Exercise goal
Leave out the pictures and repeat the data exactly.

Data excerpt
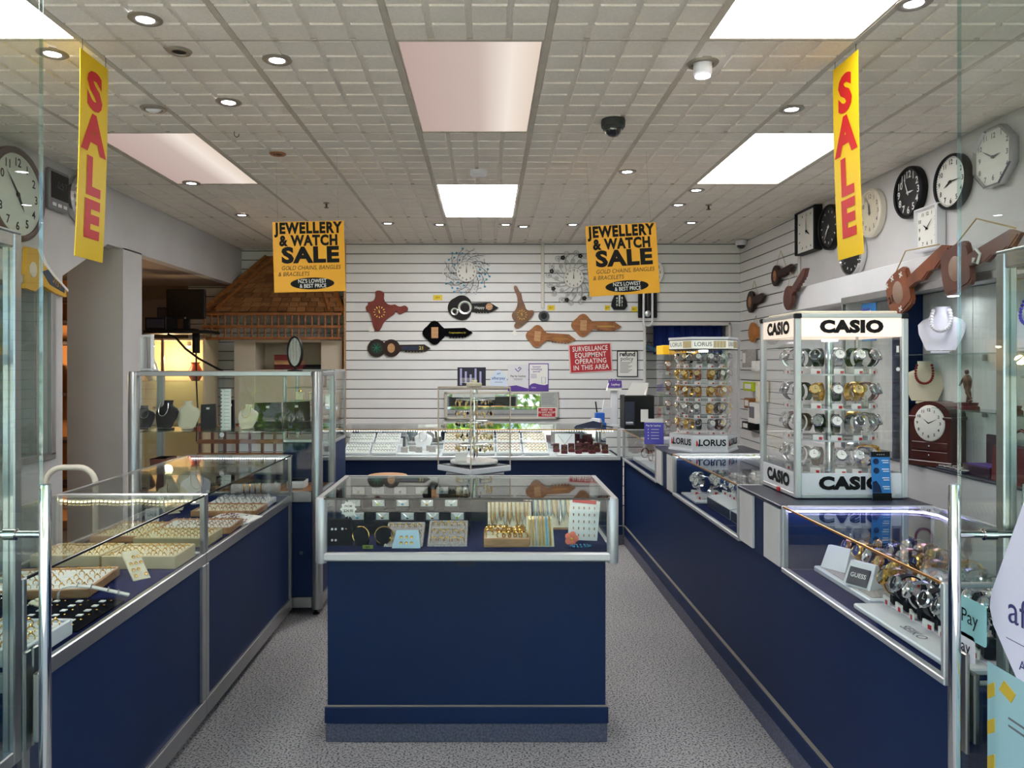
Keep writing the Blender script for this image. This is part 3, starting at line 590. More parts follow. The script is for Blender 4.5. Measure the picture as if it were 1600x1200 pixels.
def banner(lab, x, yc, rz, sgn, z0, z1, red):
    t = thing('sale_banner', lab, 'banner', (x, yc, z0), rz, 'vertical sale banners'); w_ = .108; h_ = z1-z0; m = mk(); n = 16
    vs = []; fs = []
    for i in range(n+1):
        z = h_*i/n; b = sgn*.022*(1-i/n)**2*1.0
        for x_ in (-w_, w_): vs += [(x_, b-.001, z-sgn*0), (x_, b+.001, z)]
    for i in range(n):
        a = i*4; fs += [(a,a+2,a+6,a+4),(a+1,a+5,a+7,a+3),(a,a+4,a+5,a+1),(a+2,a+3,a+7,a+6)]
    fs += [(0,1,3,2),(n*4,n*4+2,n*4+3,n*4+1)]
    m.add(vs, fs); m.sm = [True]*len(m.sm); m.build('banner_card', YEL, t)
    for k, c in enumerate('SALE'):
        zz = h_*(.825-.212*k); q = mk(); tm(q, c, .196, None, .05, 0, 1.22 if c != 'L' else 1.1); q.v = [(x, y+sgn*.022*(1-(zz+z)/h_)**2-.0028, z) for x, y, z in q.v]
        q.build('letter', red, t, (0, 0, zz))
    for sx in (-.09, .09): mk().tube([(sx,0,h_-.01),(sx,0,CZ-z0)], .0012, 4).build('hanging_wire', BLACK, t)
    return t
banner('tall yellow banner with red letters SALE hanging at the left side of the shop', -1.553, 3.063, RAD(90)+RAD(0), 1, 1.867, 2.66, LRED)
banner('tall yellow banner with red letters SALE hanging at the right side of the shop', 1.436, 3.105, RAD(-90), 1, 1.882, 2.67, LRED)
# ---------------- clocks on the side walls
RW = RAD(-90); LW = RAD(90); cw = XR-.004
def rwp(px, py): Y = cw*F/(px-CX); return (cw, Y, H-(py-CY)*Y/F)
def lwp(px, py): Y = (XL+.004)*F/(px-CX); return (XL+.004, Y, H-(py-CY)*Y/F)
CRM = pm('cream_rim', (222,214,198), .35); BRN = pm('brown_rim', (92,72,66), .45, noise=.2, nscale=12)
clock('octagonal silver framed white wall clock behind the right glass door', rwp(1561,245), RW, .15, SILV, DIALW, INKG, 2, 50, 'oct', .09)
clock('round white wall clock with black rim beside the right door edge', rwp(1494,284), RW, .155, BLACK, DIALW, INK, 8, 15, rw=.11, dmark=True)
clock('round black wall clock with big white 12, 3, 6 and 9', rwp(1427,301), RW, .16, BLACK, DIALK, INKW, 2, 56, rw=.13, numscale=1.5)
clock('square white wall clock with rounded frame below the round black clock', rwp(1459,357), RW, .13, WPLAS, DIALW, INK, 10, 8, 'square', .14, dep=.05, rect=(.118,.128))
clock('round cream wall clock right of the sale banner', rwp(1366,333), RW, .163, CRM, DIALC, INKG, 11, 58, rw=.14)
clock('round black wall clock half hidden behind the right sale banner', rwp(1301,355), RW, .172, BLACK, DIALK, INKW, 7, 36, rw=.12, nums=False)
clock('black framed square wall clock with white dial nearest the slatted corner', rwp(1269,361), RW, .18, BLACK, DIALW, INK, 4, 0, 'square', .07, dep=.06, rect=(.19,.175), nums=False)
clock('round chrome rimmed black wall clock under the right sale banner', rwp(1337,396), RW, .165, CHROME, DIALK, INKW, 10, 10, rw=.12, nums=False)
clock('large round brown rimmed clock behind the left glass door', lwp(19,304), LW, .265, BRN, pm('dial_green_white', (214,222,208), .4), INK, 4, 53, rw=.14)
clock('round silver rimmed white clock left of the left sale banner', lwp(122,312), LW, .158, SILV, DIALW, INK, 4, 50, rw=.22)
t = thing('digital_clock', 'grey square digital clock with dark screen on the left wall', 'clock', lwp(86,299), LW); mk().cbox(-.11,.11,-.03,0,-.125,.125,.008).build('clock_case', pm('grey_case', (130,130,134), .4), t); mk().cbox(-.095,.095,-.034,-.029,-.055,.105,.002).build('screen', pm('lcd_dark', (22,24,26), .25), t)
m = mk(); tm(m,'10:57',.06,T(0,-.035,.03),.01); m.build('screen_digits', pm('lcd_digit', (70,74,74), .4), t); m = mk(); [m.cbox(-.08+.06*k,-.04+.06*k,-.032,-.030,-.10,-.08,.002) for k in range(3)]; m.build('button_row', WPLAS, t)
# ---------------- wooden keys on the right
def rk(x, px, py): Y = x*F/(px-CX); return Vector((x, Y, H-(py-CY)*Y/F))
t = wood_key('large polished wooden key with white crosses hanging by a rope above the white cabinet', rk(2.37,1393,472), RW, .66, .125, pm('key_orange_wood', (128,64,28), .3, noise=.35, nscale=8, coat=.4), 'square', RAD(21), 'round', None, sh=.34, face=pm('photo_tone',(150,122,104),.5), teeth=2)
m = mk()
for x_, z_ in ((.03,.085),(.10,.10),(.03,-.09),(.12,-.10),(.19,.08)):
    for a in (pi/4,-pi/4): m.box(-.018,.018,-.028,-.026,-.004,.004,T(x_,0,z_,0,a,0))
m.build('white_crosses', INKW, t); mk().tube([(.06,-.01,.10),(.25,-.005,.20),(.55,-.005,.07)], .004, 6).build('hanging_rope', pm('rope', (186,164,120), .8), t)
m = mk(); tm(m,'21',.06,T(.05,-.028,-.01),.03); m.build('lettering', BLACK, t)
t = wood_key('large brown wooden key with photo and white hook, partly behind the right door glass', rk(2.345,1478,432), RW, .60, .12, pm('key_brown_wood', (98,54,40), .3, noise=.3, nscale=8, coat=.4), 'square', RAD(12), 'round', None, sh=.34, face=MATS['photo_tone'], teeth=2)
mk().tube([(.30,-.03,.04),(.33,-.03,.0),(.30,-.03,-.035),(.27,-.03,-.02),(.28,-.03,0)], .007, 6).build('white_hook', INKW, t); mk().tube([(.06,-.01,.10),(.3,-.005,.19),(.55,-.005,.04)], .004, 6).build('hanging_rope', MATS['rope'], t)
wood_key('dark reddish wooden key hung at an angle above the square watch case', rk(2.37,1229,476), RW, .50, .095, pm('key_red_wood', (84,38,28), .35, noise=.3, nscale=8, coat=.3), 'round', RAD(28), 'none', sh=.4, string=.12)
wood_key('dark wooden key on the right slatted wall, highest of three', rk(2.57,1209,434), RW, .50, .092, WOODK, 'round', RAD(4), 'round', sh=.4, face=WOODM, string=.15)
wood_key('dark wooden key on the right slatted wall, middle of three', rk(2.57,1170,474), RW, .48, .105, WOODK, 'round', RAD(3), 'round', sh=.4, face=WOODM, string=.13)
wood_key('light orange wooden key on the right slatted wall, lowest of three', rk(2.57,1173,520), RW, .42, .095, pm('key_pine', (184,120,60), .4, noise=.2, nscale=8), 'round', 0, 'none', sh=.5, string=.1)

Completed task
Keep writing the Blender script for this image. This is part 3, starting at line 590. More parts follow. The script is for Blender 4.5. Measure the picture as if it were 1600x1200 pixels.
def banner(lab, x, yc, rz, sgn, z0, z1, red):
    t = thing('sale_banner', lab, 'banner', (x, yc, z0), rz, 'vertical sale banners'); w_ = .108; h_ = z1-z0; m = mk(); n = 16
    vs = []; fs = []
    for i in range(n+1):
        z = h_*i/n; b = sgn*.022*(1-i/n)**2*1.0
        for x_ in (-w_, w_): vs += [(x_, b-.001, z-sgn*0), (x_, b+.001, z)]
    for i in range(n):
        a = i*4; fs += [(a,a+2,a+6,a+4),(a+1,a+5,a+7,a+3),(a,a+4,a+5,a+1),(a+2,a+3,a+7,a+6)]
    fs += [(0,1,3,2),(n*4,n*4+2,n*4+3,n*4+1)]
    m.add(vs, fs); m.sm = [True]*len(m.sm); m.build('banner_card', YEL, t)
    for k, c in enumerate('SALE'):
        zz = h_*(.825-.212*k); q = mk(); tm(q, c, .196, None, .05, 0, 1.22 if c != 'L' else 1.1); q.v = [(x, y+sgn*.022*(1-(zz+z)/h_)**2-.0028, z) for x, y, z in q.v]
        q.build('letter', red, t, (0, 0, zz))
    for sx in (-.09, .09): mk().tube([(sx,0,h_-.01),(sx,0,CZ-z0)], .0012, 4).build('hanging_wire', BLACK, t)
    return t
banner('tall yellow banner with red letters SALE hanging at the left side of the shop', -1.553, 3.063, RAD(90)+RAD(0), 1, 1.867, 2.66, LRED)
banner('tall yellow banner with red letters SALE hanging at the right side of the shop', 1.436, 3.105, RAD(-90), 1, 1.882, 2.67, LRED)
# ---------------- clocks on the side walls
RW = RAD(-90); LW = RAD(90); cw = XR-.004
def rwp(px, py): Y = cw*F/(px-CX); return (cw, Y, H-(py-CY)*Y/F)
def lwp(px, py): Y = (XL+.004)*F/(px-CX); return (XL+.004, Y, H-(py-CY)*Y/F)
CRM = pm('cream_rim', (222,214,198), .35); BRN = pm('brown_rim', (92,72,66), .45, noise=.2, nscale=12)
clock('octagonal silver framed white wall clock behind the right glass door', rwp(1561,245), RW, .15, SILV, DIALW, INKG, 2, 50, 'oct', .09)
clock('round white wall clock with black rim beside the right door edge', rwp(1494,284), RW, .155, BLACK, DIALW, INK, 8, 15, rw=.11, dmark=True)
clock('round black wall clock with big white 12, 3, 6 and 9', rwp(1427,301), RW, .16, BLACK, DIALK, INKW, 2, 56, rw=.13, numscale=1.5)
clock('square white wall clock with rounded frame below the round black clock', rwp(1459,357), RW, .13, WPLAS, DIALW, INK, 10, 8, 'square', .14, dep=.05, rect=(.118,.128))
clock('round cream wall clock right of the sale banner', rwp(1366,333), RW, .163, CRM, DIALC, INKG, 11, 58, rw=.14)
clock('round black wall clock half hidden behind the right sale banner', rwp(1301,355), RW, .172, BLACK, DIALK, INKW, 7, 36, rw=.12, nums=False)
clock('black framed square wall clock with white dial nearest the slatted corner', rwp(1269,361), RW, .18, BLACK, DIALW, INK, 4, 0, 'square', .07, dep=.06, rect=(.19,.175), nums=False)
clock('round chrome rimmed black wall clock under the right sale banner', rwp(1337,396), RW, .165, CHROME, DIALK, INKW, 10, 10, rw=.12, nums=False)
clock('large round brown rimmed clock behind the left glass door', lwp(19,304), LW, .265, BRN, pm('dial_green_white', (214,222,208), .4), INK, 4, 53, rw=.14)
clock('round silver rimmed white clock left of the left sale banner', lwp(122,312), LW, .158, SILV, DIALW, INK, 4, 50, rw=.22)
t = thing('digital_clock', 'grey square digital clock with dark screen on the left wall', 'clock', lwp(86,299), LW); mk().cbox(-.11,.11,-.03,0,-.125,.125,.008).build('clock_case', pm('grey_case', (130,130,134), .4), t); mk().cbox(-.095,.095,-.034,-.029,-.055,.105,.002).build('screen', pm('lcd_dark', (22,24,26), .25), t)
m = mk(); tm(m,'10:57',.06,T(0,-.035,.03),.01); m.build('screen_digits', pm('lcd_digit', (70,74,74), .4), t); m = mk(); [m.cbox(-.08+.06*k,-.04+.06*k,-.032,-.030,-.10,-.08,.002) for k in range(3)]; m.build('button_row', WPLAS, t)
# ---------------- wooden keys on the right
def rk(x, px, py): Y = x*F/(px-CX); return Vector((x, Y, H-(py-CY)*Y/F))
t = wood_key('large polished wooden key with white crosses hanging by a rope above the white cabinet', rk(2.37,1393,472), RW, .66, .125, pm('key_orange_wood', (128,64,28), .3, noise=.35, nscale=8, coat=.4), 'square', RAD(21), 'round', None, sh=.34, face=pm('photo_tone',(150,122,104),.5), teeth=2)
m = mk()
for x_, z_ in ((.03,.085),(.10,.10),(.03,-.09),(.12,-.10),(.19,.08)):
    for a in (pi/4,-pi/4): m.box(-.018,.018,-.028,-.026,-.004,.004,T(x_,0,z_,0,a,0))
m.build('white_crosses', INKW, t); mk().tube([(.06,-.01,.10),(.25,-.005,.20),(.55,-.005,.07)], .004, 6).build('hanging_rope', pm('rope', (186,164,120), .8), t)
m = mk(); tm(m,'21',.06,T(.05,-.028,-.01),.03); m.build('lettering', BLACK, t)
t = wood_key('large brown wooden key with photo and white hook, partly behind the right door glass', rk(2.345,1478,432), RW, .60, .12, pm('key_brown_wood', (98,54,40), .3, noise=.3, nscale=8, coat=.4), 'square', RAD(12), 'round', None, sh=.34, face=MATS['photo_tone'], teeth=2)
mk().tube([(.30,-.03,.04),(.33,-.03,.0),(.30,-.03,-.035),(.27,-.03,-.02),(.28,-.03,0)], .007, 6).build('white_hook', INKW, t); mk().tube([(.06,-.01,.10),(.3,-.005,.19),(.55,-.005,.04)], .004, 6).build('hanging_rope', MATS['rope'], t)
wood_key('dark reddish wooden key hung at an angle above the square watch case', rk(2.37,1229,476), RW, .50, .095, pm('key_red_wood', (84,38,28), .35, noise=.3, nscale=8, coat=.3), 'round', RAD(28), 'none', sh=.4, string=.12)
wood_key('dark wooden key on the right slatted wall, highest of three', rk(2.57,1209,434), RW, .50, .092, WOODK, 'round', RAD(4), 'round', sh=.4, face=WOODM, string=.15)
wood_key('dark wooden key on the right slatted wall, middle of three', rk(2.57,1170,474), RW, .48, .105, WOODK, 'round', RAD(3), 'round', sh=.4, face=WOODM, string=.13)
wood_key('light orange wooden key on the right slatted wall, lowest of three', rk(2.57,1173,520), RW, .42, .095, pm('key_pine', (184,120,60), .4, noise=.2, nscale=8), 'round', 0, 'none', sh=.5, string=.1)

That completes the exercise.